Aim: Output all the data exactly. Pictures do not belong in the copy.

··· Data segment ···

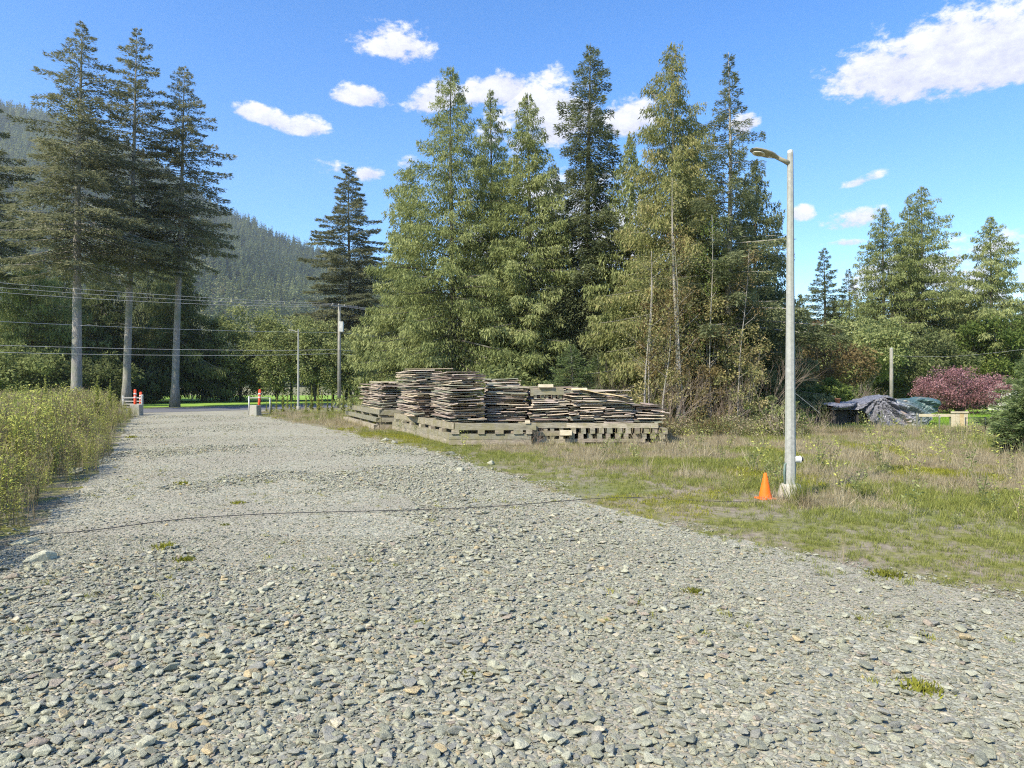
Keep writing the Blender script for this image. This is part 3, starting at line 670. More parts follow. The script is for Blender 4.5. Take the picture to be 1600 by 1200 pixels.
# right hand trees
conifer('spruce_tree', 'small spruce right of the near street lamp, left of the right hand cedars', 'spruce tree', X(1288, 62), Z(384, 62), 1.0, 2.9, 0.2, 'fir', 'hemlock', 'darkbark', 110, 22000, 0.28, (0, 0), 71, 6, 34, 0.15, 0.25, prof=lambda t: (1 - t) ** 0.8 + 0.03)
conifer('spruce_tree', 'smaller dark spruce beside the right hand cedars', 'spruce tree', X(1326, 64), Z(418, 64), 1.0, 2.2, 0.18, 'fir', 'hemlock', 'darkbark', 90, 14000, 0.28, (0, 0), 72, 6, 34, 0.15, 0.25, tintb=0.4, prof=lambda t: (1 - t) ** 0.8 + 0.03)
conifer('cedar_tree', 'rounded topped cedar at the left of the right hand group', 'cedar tree', X(1380, 60), Z(321, 60), 0.8, 4.5, 0.3, 'cedar', 'cedar', 'darkbark', 150, 34000, 0.27, (0, 0), 73, 12, 55, 0.25, 0.35, tintb=0.48)
conifer('cedar_tree', 'tallest cedar of the right hand group', 'cedar tree', X(1441, 60), Z(287, 60), 0.8, 4.9, 0.3, 'cedar', 'cedar', 'darkbark', 160, 38000, 0.27, (0, 0), 74, 12, 55, 0.25, 0.35, jitter=0.36, tintb=0.5)
conifer('cedar_tree', 'slim cedar top joined close to the left of the tallest right hand cedar', 'cedar tree', X(1421, 62), Z(300, 62), 2.0, 2.4, 0.25, 'cedar', 'cedar', 'darkbark', 110, 18000, 0.27, (0, 0), 75, 12, 55, 0.25, 0.35, tintb=0.46)
conifer('cedar_tree', 'pointed cedar near the right edge of the picture', 'cedar tree', X(1548, 56), Z(334, 56), 0.8, 4.1, 0.28, 'cedar', 'cedar', 'darkbark', 150, 34000, 0.26, (0, 0), 76, 12, 55, 0.25, 0.35, jitter=0.36, tintb=0.56, prof=lambda t: (1 - t) ** 0.8 + 0.02)
conifer('cedar_tree', 'low cedar in the gap between the tallest right hand cedar and the pointed one', 'cedar tree', X(1492, 66), Z(428, 66), 0.8, 3.6, 0.25, 'cedar', 'cedar', 'darkbark', 120, 22000, 0.29, (0, 0), 77, 12, 50, 0.25, 0.4, tintb=0.4)
conifer('cedar_tree', 'cedar cut by the right edge of the picture', 'cedar tree', X(1625, 58), Z(420, 58), 0.8, 3.4, 0.25, 'cedar', 'goldcedar', 'darkbark', 110, 20000, 0.28, (0, 0), 78, 12, 50, 0.25, 0.4, tintb=0.45)
broad('broadleaf_tree', 'olive tree behind the bare shrub and the left end of the tarp', 'tree', X(1345, 52), 7.4, 3.4, 0.6, 0.1, 'cedar', N=14000, nc_=60, leaf=0.23, seed=79, tintb=0.55)
broad('broadleaf_tree', 'yellow green bush above the pink blossom', 'tree', X(1560, 54), 7.6, 3.4, 0.6, 0.1, 'bright', N=13000, nc_=60, leaf=0.23, seed=80, tintb=0.5)
broad('broadleaf_tree', 'green bush behind the thin pole and the pink blossom', 'tree', X(1440, 54), 6.0, 3.4, 0.6, 0.1, 'dark', N=12000, nc_=55, leaf=0.23, seed=81, tintb=0.65)
broad('blossom_tree', 'low spreading tree covered in pink blossom', 'blossom tree', X(1500, 44), Z(577, 44), 2.75, 0.25, 0.09, 'pink', N=17000, nc_=110, leaf=0.11, seed=82, gapk=0.2, limbs=40)
conifer('young_spruce', 'young green conifer cut by the right edge in front of the lawn', 'young conifer', X(1616, 19), Z(585, 19), 0.12, 0.85, 0.06, 'fir', 'young', 'darkbark',
        95, 15000, 0.12, (0, 0), 83, 0, 30, 0.05, 0.05, 0.38, tintb=0.5, jitter=0.25, prof=lambda t: (1 - t) ** 0.6 + 0.03)
conifer('young_spruce', 'taller young conifer behind the one at the right edge', 'young conifer', X(1618, 27), Z(548, 27), 0.3, 1.5, 0.08, 'fir', 'young', 'darkbark',
        90, 12000, 0.15, (0, 0), 84, 0, 30, 0.05, 0.05, 0.38, tintb=0.6, prof=lambda t: (1 - t) ** 0.7 + 0.03)
broad('shrub', 'yellow brown leafy shrub at the foot of the thick pale stem', 'shrub', X(1042, 28.5), 3.6, 1.5, 0.2, 0.03, 'goldcedar', 'palebark', N=3600, nc_=46, leaf=0.10, seed=170, tintb=0.75)
broad('shrub', 'loose straw brown shrub between the thick pale stem and the sparse spruce', 'shrub', X(1095, 28), 3.2, 1.4, 0.2, 0.03, 'brownleaf', 'palebark', N=3600, nc_=46, leaf=0.10, seed=171, tintb=0.75)
broad('shrub', 'loose yellow green shrub right of the sparse spruce trunk', 'shrub', X(1165, 28), 4.4, 1.5, 0.2, 0.03, 'goldcedar', 'palebark', N=3800, nc_=50, leaf=0.10, seed=172, tintb=0.7)
broad('broadleaf_tree', 'tall loose yellow leafed sapling between the yellow cedar and the sparse spruce', 'tree', X(1105, 29), 6.6, 1.3, 1.4, 0.04, 'goldcedar', 'palebark', N=3400, nc_=44, leaf=0.11, seed=173, tintb=0.75)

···

Task answer:
Keep writing the Blender script for this image. This is part 3, starting at line 670. More parts follow. The script is for Blender 4.5. Take the picture to be 1600 by 1200 pixels.
# right hand trees
conifer('spruce_tree', 'small spruce right of the near street lamp, left of the right hand cedars', 'spruce tree', X(1288, 62), Z(384, 62), 1.0, 2.9, 0.2, 'fir', 'hemlock', 'darkbark', 110, 22000, 0.28, (0, 0), 71, 6, 34, 0.15, 0.25, prof=lambda t: (1 - t) ** 0.8 + 0.03)
conifer('spruce_tree', 'smaller dark spruce beside the right hand cedars', 'spruce tree', X(1326, 64), Z(418, 64), 1.0, 2.2, 0.18, 'fir', 'hemlock', 'darkbark', 90, 14000, 0.28, (0, 0), 72, 6, 34, 0.15, 0.25, tintb=0.4, prof=lambda t: (1 - t) ** 0.8 + 0.03)
conifer('cedar_tree', 'rounded topped cedar at the left of the right hand group', 'cedar tree', X(1380, 60), Z(321, 60), 0.8, 4.5, 0.3, 'cedar', 'cedar', 'darkbark', 150, 34000, 0.27, (0, 0), 73, 12, 55, 0.25, 0.35, tintb=0.48)
conifer('cedar_tree', 'tallest cedar of the right hand group', 'cedar tree', X(1441, 60), Z(287, 60), 0.8, 4.9, 0.3, 'cedar', 'cedar', 'darkbark', 160, 38000, 0.27, (0, 0), 74, 12, 55, 0.25, 0.35, jitter=0.36, tintb=0.5)
conifer('cedar_tree', 'slim cedar top joined close to the left of the tallest right hand cedar', 'cedar tree', X(1421, 62), Z(300, 62), 2.0, 2.4, 0.25, 'cedar', 'cedar', 'darkbark', 110, 18000, 0.27, (0, 0), 75, 12, 55, 0.25, 0.35, tintb=0.46)
conifer('cedar_tree', 'pointed cedar near the right edge of the picture', 'cedar tree', X(1548, 56), Z(334, 56), 0.8, 4.1, 0.28, 'cedar', 'cedar', 'darkbark', 150, 34000, 0.26, (0, 0), 76, 12, 55, 0.25, 0.35, jitter=0.36, tintb=0.56, prof=lambda t: (1 - t) ** 0.8 + 0.02)
conifer('cedar_tree', 'low cedar in the gap between the tallest right hand cedar and the pointed one', 'cedar tree', X(1492, 66), Z(428, 66), 0.8, 3.6, 0.25, 'cedar', 'cedar', 'darkbark', 120, 22000, 0.29, (0, 0), 77, 12, 50, 0.25, 0.4, tintb=0.4)
conifer('cedar_tree', 'cedar cut by the right edge of the picture', 'cedar tree', X(1625, 58), Z(420, 58), 0.8, 3.4, 0.25, 'cedar', 'goldcedar', 'darkbark', 110, 20000, 0.28, (0, 0), 78, 12, 50, 0.25, 0.4, tintb=0.45)
broad('broadleaf_tree', 'olive tree behind the bare shrub and the left end of the tarp', 'tree', X(1345, 52), 7.4, 3.4, 0.6, 0.1, 'cedar', N=14000, nc_=60, leaf=0.23, seed=79, tintb=0.55)
broad('broadleaf_tree', 'yellow green bush above the pink blossom', 'tree', X(1560, 54), 7.6, 3.4, 0.6, 0.1, 'bright', N=13000, nc_=60, leaf=0.23, seed=80, tintb=0.5)
broad('broadleaf_tree', 'green bush behind the thin pole and the pink blossom', 'tree', X(1440, 54), 6.0, 3.4, 0.6, 0.1, 'dark', N=12000, nc_=55, leaf=0.23, seed=81, tintb=0.65)
broad('blossom_tree', 'low spreading tree covered in pink blossom', 'blossom tree', X(1500, 44), Z(577, 44), 2.75, 0.25, 0.09, 'pink', N=17000, nc_=110, leaf=0.11, seed=82, gapk=0.2, limbs=40)
conifer('young_spruce', 'young green conifer cut by the right edge in front of the lawn', 'young conifer', X(1616, 19), Z(585, 19), 0.12, 0.85, 0.06, 'fir', 'young', 'darkbark',
        95, 15000, 0.12, (0, 0), 83, 0, 30, 0.05, 0.05, 0.38, tintb=0.5, jitter=0.25, prof=lambda t: (1 - t) ** 0.6 + 0.03)
conifer('young_spruce', 'taller young conifer behind the one at the right edge', 'young conifer', X(1618, 27), Z(548, 27), 0.3, 1.5, 0.08, 'fir', 'young', 'darkbark',
        90, 12000, 0.15, (0, 0), 84, 0, 30, 0.05, 0.05, 0.38, tintb=0.6, prof=lambda t: (1 - t) ** 0.7 + 0.03)
broad('shrub', 'yellow brown leafy shrub at the foot of the thick pale stem', 'shrub', X(1042, 28.5), 3.6, 1.5, 0.2, 0.03, 'goldcedar', 'palebark', N=3600, nc_=46, leaf=0.10, seed=170, tintb=0.75)
broad('shrub', 'loose straw brown shrub between the thick pale stem and the sparse spruce', 'shrub', X(1095, 28), 3.2, 1.4, 0.2, 0.03, 'brownleaf', 'palebark', N=3600, nc_=46, leaf=0.10, seed=171, tintb=0.75)
broad('shrub', 'loose yellow green shrub right of the sparse spruce trunk', 'shrub', X(1165, 28), 4.4, 1.5, 0.2, 0.03, 'goldcedar', 'palebark', N=3800, nc_=50, leaf=0.10, seed=172, tintb=0.7)
broad('broadleaf_tree', 'tall loose yellow leafed sapling between the yellow cedar and the sparse spruce', 'tree', X(1105, 29), 6.6, 1.3, 1.4, 0.04, 'goldcedar', 'palebark', N=3400, nc_=44, leaf=0.11, seed=173, tintb=0.75)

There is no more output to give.